Understanding directional spectra of infragravity (IG) waves composed of free and bound components is required due to their impacts on various coastal processes (e.g., coastal inundation and morphological change). However, conventional reconstruction methods of directional spectra relying on linear wave theory are not applicable to IG waves in intermediate water depths (20–30 m) due to the presence of bound waves. Herein, a novel method is proposed to reconstruct directional spectra of IG waves in intermediate depth based on weakly nonlinear wave theory. This method corrects cross-spectra among observed wave signals by taking account of the nonlinearity of bound waves in order to reconstruct directional spectra of free IG waves.
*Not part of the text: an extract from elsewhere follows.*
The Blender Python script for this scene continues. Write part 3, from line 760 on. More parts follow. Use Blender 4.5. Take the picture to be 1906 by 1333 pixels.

Numerical experiments using synthetic data representing various directional distributions show that the proposed method reconstructs free IG wave directional spectra more accurately than the conventional method. The method is subsequently applied to observations of severe sea-states at two field sites. At these sites, free IG waves are not isotropic and have clear peak directions. Numerical modeling of the wave fields shows that these peak directions correspond to the reflection of IG waves from the shore and/or coastal structures. Additionally, the validity of the underlying weakly nonlinear wave theory of the present method is assessed by a newly proposed method employing bispectral analysis. The bound wave response generally agrees with the theory at the field sites but deviates slightly for energetic sea states. The applicability of the present method on a sloping bottom is further discussed by an analytical solution.